Key: input array中有负数，所以matrix中的product可正可负，所以此时需要分类讨论:

Given nums1[i], find j s.t. nums1[i] * nums2[j] <= mid in order to find # of products less than or equal to mid

Case 1: if nums1[i] > 0, then nums2[j] <= mid / nums1[i]. Since nums2 sorted in decreasing-order, j should point to the last element <= mid / nums1[i]. Thus, 0...j all satisfy the requirement. # of products less than or equal to mid = j-0+1.
- Note 1: How to find j? Binary search on nums2 with target value mid / nums1[i]
  - Use upperBound() method to find the first index k s.t. nums2[k] > target. Thus, j=k-1
- Note 2: It may NOT the case that nums1[i] | mid. Thus, take Floor(mid / nums1[i])
Case 2: if nums1[i] = 0, then 0 * nums2[j] <= mid
- Case 2.1: if mid < 0, then no j can work. # of products less than or equal to mid = 0
- Case 2.2: if mid >= 0, then all j will work. # of products less than or equal to mid = len(nums2)
Case 3: if nums1[i] < 0, then nums2[j] >= mid / nums1[i]. Since nums2 sorted in decreasing-order, j should point to the first element >= mid / nums1[i]. Thus, j...n-1 all satisfy the requirement. # of products less than or equal to mid = n-1-j+1.
- Note 1: How to find j?
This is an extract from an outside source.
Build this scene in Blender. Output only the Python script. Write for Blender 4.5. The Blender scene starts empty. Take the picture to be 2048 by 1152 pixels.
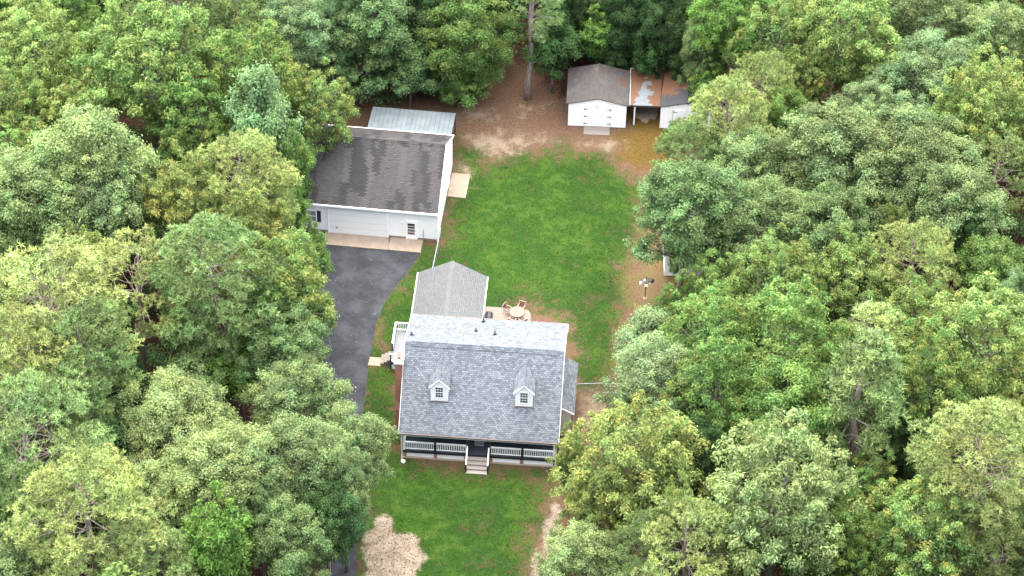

Binary search on nums2 with target value mid / nums1[i]
  - Use lowerBound() method to find the first index k s.t. nums2[k] >= target. Thus, j=k
  - Note 2: It may NOT the case that nums1[i] | mid. Thus, take Ceil(mid / nums1[i])

Time complexity = $O(\log n * (n \log n)) = O(n\log n)$